2018 Friday Session C 0900
Friday, November 2, 2018 | Session C, Terrace Lounge | 9am
Knowing when to presuppose
A. Aravind, D. Fox, M. Hackl
Introduction: The use of presuppositional sentences demands a conversational common ground in which the presuppositions are already taken for granted (Stalnaker 1974 et seq.). Though this pragmatic requirement sets the foundations for the distinction between presuppositions and assertions—which must not be common ground information—little is known about its development.
We investigate children’s sensitivity to this requirement in a novel task, which probes biases about the knowledge state of the listener given the utterance of a presuppositional sentence.
Paradigm (Fig-1): Children listened to stories about an animal character and his two best-friends. The friends sometimes hide behind objects in the scene when they visit, making it difficult for the story-teller to identify them. The child is asked to say which friend is there based on what the main character says to the visitor. The two friends differ in their knowledge of some proposition p: the more “knowledgeable” friend knows that p is true, whereas the other is ignorant about the status of p. In the critical condition, the animal makes a statement presupposing p. If children are sensitive to the requirement that presupposed information must already be shared knowledge, they should say the knowledgeable friend. In the control condition, the character asserts, rather than presuppose, p. If children know that assertions contribute new information, they will be biased against the knowledgeable friend, who already knows that p is true.
Experiment-1, Too: Exp1 used presuppositional sentences with too. The speaker of a sentence like “I ate an apple, too” would be taken to assert that they ate an apple and presuppose that they ate something else. Example critical and control items are in (1). Results from 34 children (4;0-6;9) and 30 adults are in Figure-2. Both populations show a robust bias towards the knowledgeable listener in the critical condition and against the knowledgeable listener in the control condition.
These findings indicate that a key piece of pragmatic knowledge about presupposition-use is in place by age 4. Children’s pragmatic sophistication with presuppositions moreover shows this domain to be markedly different in development from other pragmatic phenomena, e.g. scalar implicatures.

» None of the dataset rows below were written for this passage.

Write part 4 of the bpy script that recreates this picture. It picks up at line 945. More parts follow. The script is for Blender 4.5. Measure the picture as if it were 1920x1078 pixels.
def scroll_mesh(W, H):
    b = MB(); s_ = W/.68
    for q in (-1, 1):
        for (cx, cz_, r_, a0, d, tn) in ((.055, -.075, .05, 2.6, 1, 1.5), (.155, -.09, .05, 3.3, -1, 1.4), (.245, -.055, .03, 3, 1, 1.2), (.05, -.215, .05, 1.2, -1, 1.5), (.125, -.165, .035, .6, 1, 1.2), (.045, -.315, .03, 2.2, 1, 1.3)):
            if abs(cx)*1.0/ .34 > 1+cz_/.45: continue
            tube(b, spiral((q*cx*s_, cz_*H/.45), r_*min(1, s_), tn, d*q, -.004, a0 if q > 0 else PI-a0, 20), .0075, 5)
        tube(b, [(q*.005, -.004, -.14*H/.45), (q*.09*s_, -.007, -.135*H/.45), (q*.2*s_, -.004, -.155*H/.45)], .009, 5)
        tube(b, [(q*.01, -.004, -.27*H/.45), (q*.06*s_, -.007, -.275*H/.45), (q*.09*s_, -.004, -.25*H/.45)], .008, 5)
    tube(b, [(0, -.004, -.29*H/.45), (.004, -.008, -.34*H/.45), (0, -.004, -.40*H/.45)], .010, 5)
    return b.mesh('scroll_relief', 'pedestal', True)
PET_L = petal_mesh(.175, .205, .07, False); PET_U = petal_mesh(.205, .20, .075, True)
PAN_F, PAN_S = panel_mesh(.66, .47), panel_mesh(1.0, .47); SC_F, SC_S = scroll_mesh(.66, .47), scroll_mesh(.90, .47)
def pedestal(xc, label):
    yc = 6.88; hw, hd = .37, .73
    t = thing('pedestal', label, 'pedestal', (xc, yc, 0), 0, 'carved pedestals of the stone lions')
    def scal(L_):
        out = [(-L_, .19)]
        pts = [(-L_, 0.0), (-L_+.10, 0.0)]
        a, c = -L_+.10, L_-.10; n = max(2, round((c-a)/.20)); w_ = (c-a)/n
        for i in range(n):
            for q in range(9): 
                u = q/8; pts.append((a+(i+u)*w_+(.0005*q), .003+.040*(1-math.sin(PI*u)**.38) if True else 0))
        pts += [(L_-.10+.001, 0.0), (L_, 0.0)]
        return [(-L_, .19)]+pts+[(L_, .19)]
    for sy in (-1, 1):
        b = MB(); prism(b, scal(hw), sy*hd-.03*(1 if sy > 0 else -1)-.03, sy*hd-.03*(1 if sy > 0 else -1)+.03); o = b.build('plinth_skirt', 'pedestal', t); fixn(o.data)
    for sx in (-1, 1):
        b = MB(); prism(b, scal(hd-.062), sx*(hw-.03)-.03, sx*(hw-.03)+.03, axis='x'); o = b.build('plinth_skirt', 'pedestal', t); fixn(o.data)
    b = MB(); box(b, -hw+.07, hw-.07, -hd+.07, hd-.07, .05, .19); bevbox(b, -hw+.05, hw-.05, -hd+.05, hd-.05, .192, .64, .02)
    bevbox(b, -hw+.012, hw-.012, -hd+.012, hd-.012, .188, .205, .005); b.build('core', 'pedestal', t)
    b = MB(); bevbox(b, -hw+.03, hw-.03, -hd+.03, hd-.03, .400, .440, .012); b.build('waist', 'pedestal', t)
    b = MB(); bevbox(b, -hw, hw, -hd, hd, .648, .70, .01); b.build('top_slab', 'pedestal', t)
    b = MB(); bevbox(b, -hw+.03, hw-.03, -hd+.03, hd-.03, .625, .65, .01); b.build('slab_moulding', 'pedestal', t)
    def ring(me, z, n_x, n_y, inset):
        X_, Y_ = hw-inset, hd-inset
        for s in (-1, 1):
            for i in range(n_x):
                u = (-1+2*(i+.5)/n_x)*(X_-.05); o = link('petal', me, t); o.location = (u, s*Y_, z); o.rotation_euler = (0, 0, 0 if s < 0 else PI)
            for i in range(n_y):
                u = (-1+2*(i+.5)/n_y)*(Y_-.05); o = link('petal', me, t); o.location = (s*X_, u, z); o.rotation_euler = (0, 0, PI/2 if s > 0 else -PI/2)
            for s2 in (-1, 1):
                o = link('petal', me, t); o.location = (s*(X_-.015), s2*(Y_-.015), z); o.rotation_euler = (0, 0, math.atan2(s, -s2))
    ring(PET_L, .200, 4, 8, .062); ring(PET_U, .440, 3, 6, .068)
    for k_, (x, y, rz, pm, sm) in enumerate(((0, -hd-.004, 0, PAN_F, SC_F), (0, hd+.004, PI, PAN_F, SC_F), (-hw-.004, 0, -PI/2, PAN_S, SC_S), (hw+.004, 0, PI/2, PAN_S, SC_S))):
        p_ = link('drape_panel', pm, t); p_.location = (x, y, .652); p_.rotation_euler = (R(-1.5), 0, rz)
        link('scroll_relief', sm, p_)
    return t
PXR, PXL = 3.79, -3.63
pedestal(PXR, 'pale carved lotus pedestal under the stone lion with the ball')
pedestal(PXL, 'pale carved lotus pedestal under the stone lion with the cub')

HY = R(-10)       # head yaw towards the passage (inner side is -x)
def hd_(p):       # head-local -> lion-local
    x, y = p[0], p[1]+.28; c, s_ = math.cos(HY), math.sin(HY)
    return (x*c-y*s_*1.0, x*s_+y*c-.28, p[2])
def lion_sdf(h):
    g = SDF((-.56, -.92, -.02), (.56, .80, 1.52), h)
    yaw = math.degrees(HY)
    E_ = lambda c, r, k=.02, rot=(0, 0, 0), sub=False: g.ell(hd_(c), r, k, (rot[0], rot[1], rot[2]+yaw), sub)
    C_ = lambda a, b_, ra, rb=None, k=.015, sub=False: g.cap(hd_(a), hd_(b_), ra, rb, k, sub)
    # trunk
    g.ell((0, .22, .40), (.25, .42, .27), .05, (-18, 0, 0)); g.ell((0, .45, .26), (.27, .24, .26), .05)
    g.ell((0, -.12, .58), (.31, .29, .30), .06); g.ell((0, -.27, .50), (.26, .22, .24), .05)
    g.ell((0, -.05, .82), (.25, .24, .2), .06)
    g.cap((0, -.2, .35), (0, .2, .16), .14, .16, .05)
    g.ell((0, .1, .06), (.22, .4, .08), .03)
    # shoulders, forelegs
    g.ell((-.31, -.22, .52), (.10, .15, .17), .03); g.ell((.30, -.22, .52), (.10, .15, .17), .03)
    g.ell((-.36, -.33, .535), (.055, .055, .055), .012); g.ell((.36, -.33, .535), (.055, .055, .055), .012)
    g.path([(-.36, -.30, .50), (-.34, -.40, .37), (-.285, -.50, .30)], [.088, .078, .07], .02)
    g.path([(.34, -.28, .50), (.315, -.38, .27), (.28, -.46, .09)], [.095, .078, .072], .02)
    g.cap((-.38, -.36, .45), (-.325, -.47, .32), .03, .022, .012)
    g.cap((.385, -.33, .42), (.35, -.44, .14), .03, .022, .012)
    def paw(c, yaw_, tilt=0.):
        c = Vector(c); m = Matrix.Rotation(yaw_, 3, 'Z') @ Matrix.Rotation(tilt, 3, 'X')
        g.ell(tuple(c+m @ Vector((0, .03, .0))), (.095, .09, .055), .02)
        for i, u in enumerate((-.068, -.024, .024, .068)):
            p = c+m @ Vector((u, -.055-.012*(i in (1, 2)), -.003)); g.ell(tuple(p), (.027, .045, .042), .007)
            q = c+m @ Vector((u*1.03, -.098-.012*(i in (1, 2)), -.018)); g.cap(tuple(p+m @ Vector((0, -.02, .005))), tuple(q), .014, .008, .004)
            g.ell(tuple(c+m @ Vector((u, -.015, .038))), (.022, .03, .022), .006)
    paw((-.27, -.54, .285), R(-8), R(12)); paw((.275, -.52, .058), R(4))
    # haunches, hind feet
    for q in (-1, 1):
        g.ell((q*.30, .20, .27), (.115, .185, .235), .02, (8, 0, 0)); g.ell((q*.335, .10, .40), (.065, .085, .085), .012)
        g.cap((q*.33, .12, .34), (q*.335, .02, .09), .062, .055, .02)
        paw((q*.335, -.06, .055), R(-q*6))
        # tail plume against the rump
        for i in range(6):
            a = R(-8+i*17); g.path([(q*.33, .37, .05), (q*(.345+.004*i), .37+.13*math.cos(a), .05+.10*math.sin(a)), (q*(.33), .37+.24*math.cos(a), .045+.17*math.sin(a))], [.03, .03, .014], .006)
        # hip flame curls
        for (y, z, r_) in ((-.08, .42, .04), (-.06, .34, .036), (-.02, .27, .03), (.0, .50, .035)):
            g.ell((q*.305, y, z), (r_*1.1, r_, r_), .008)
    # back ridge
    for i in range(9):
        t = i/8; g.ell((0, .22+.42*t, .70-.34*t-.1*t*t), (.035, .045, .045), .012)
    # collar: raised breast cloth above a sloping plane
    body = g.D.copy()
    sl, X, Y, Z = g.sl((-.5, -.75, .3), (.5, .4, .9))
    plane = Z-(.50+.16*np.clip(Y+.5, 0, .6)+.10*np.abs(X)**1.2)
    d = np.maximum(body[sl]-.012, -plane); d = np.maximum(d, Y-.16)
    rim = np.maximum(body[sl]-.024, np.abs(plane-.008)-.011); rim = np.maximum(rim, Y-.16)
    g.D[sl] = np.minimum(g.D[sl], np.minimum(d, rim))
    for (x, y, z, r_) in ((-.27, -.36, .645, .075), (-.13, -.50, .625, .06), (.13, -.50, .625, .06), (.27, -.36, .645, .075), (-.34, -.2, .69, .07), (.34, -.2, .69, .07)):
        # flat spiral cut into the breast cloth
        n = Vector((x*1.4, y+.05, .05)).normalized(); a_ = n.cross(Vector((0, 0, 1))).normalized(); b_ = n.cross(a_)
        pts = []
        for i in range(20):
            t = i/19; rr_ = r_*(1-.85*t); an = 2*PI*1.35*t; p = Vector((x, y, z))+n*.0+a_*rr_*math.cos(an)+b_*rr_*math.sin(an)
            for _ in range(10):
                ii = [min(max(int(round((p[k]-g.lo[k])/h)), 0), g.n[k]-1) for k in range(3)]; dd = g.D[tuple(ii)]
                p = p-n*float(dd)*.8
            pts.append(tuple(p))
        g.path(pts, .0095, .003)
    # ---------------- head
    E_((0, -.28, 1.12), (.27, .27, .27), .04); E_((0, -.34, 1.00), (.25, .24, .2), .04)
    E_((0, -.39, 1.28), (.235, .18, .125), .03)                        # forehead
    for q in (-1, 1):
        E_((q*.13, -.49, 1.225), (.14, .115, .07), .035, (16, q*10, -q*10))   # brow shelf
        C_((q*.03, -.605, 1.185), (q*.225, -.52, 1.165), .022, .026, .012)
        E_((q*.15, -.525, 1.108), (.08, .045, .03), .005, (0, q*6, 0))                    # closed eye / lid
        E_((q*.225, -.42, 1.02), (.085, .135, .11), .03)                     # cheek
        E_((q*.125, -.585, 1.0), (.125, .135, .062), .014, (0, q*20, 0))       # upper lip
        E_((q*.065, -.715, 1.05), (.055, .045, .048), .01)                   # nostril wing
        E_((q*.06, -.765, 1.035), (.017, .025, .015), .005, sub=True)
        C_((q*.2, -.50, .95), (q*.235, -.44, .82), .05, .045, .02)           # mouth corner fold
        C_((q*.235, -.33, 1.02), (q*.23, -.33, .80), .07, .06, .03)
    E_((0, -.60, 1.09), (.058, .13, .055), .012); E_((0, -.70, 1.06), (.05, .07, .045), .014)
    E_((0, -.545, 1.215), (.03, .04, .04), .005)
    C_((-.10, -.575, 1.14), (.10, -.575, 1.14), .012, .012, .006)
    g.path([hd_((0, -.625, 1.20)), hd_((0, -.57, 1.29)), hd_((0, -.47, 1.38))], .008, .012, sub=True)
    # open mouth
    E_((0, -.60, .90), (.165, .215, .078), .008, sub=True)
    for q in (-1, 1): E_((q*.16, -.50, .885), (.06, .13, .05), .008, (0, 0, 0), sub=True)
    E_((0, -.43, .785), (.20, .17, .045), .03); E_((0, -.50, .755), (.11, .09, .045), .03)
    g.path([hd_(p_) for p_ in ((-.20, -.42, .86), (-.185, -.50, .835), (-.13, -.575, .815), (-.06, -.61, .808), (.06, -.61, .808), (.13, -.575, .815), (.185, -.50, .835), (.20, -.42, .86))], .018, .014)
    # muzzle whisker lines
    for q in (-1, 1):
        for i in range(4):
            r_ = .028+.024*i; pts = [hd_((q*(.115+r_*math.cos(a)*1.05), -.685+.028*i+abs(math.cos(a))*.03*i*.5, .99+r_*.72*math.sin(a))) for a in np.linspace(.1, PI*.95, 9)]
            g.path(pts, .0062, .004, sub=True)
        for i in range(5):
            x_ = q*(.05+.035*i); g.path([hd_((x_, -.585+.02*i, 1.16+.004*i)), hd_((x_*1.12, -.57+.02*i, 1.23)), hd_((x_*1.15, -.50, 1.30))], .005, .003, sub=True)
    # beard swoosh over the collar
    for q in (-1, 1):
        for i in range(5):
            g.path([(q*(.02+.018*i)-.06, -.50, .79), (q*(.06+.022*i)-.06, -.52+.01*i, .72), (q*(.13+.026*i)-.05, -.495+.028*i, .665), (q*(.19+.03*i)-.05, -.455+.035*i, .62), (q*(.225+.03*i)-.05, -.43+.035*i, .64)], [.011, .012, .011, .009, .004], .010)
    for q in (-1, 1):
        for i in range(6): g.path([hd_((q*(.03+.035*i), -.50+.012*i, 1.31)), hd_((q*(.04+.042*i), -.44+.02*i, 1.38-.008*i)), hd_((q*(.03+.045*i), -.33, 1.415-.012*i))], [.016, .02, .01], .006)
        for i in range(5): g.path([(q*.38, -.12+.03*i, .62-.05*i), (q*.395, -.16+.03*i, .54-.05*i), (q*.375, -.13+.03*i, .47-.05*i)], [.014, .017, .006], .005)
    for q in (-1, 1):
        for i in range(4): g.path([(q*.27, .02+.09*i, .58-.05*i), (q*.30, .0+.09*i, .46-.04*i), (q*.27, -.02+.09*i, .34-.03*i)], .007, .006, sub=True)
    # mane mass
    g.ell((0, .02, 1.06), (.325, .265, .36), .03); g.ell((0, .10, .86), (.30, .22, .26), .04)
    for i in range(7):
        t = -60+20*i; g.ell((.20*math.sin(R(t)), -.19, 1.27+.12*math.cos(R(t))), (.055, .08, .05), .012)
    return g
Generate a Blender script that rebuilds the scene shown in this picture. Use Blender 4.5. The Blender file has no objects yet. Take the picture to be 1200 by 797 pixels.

Experiment-2, The: Unlike too, presuppositional sentences with definite descriptions (which presuppose the existence of a unique referent) can sometimes be used informatively. So the sentence “The car that I rented broke down” can be spoken to an audience who didn’t already know there was a unique rented car. This is because the descriptive content is rich enough to signal what is being presupposed, and cooperative listeners “accommodate” the speaker by tacitly adding that information to the common ground. The existence of such “informative” uses blurs the line between assertion and presupposition, complicating the child’s learning task. In Exp2, we ask how the availability of informative uses affects children’s expectations about the conditions governing presuppositional sentences with the. Results from 36 children (4;0-6;7) and 30 adults reveal near identical patterns to Exp1 (Figure-3). Thus, despite their divergent properties, children treat these presuppositions as a class uniformly governed by the same underlying pragmatic principles.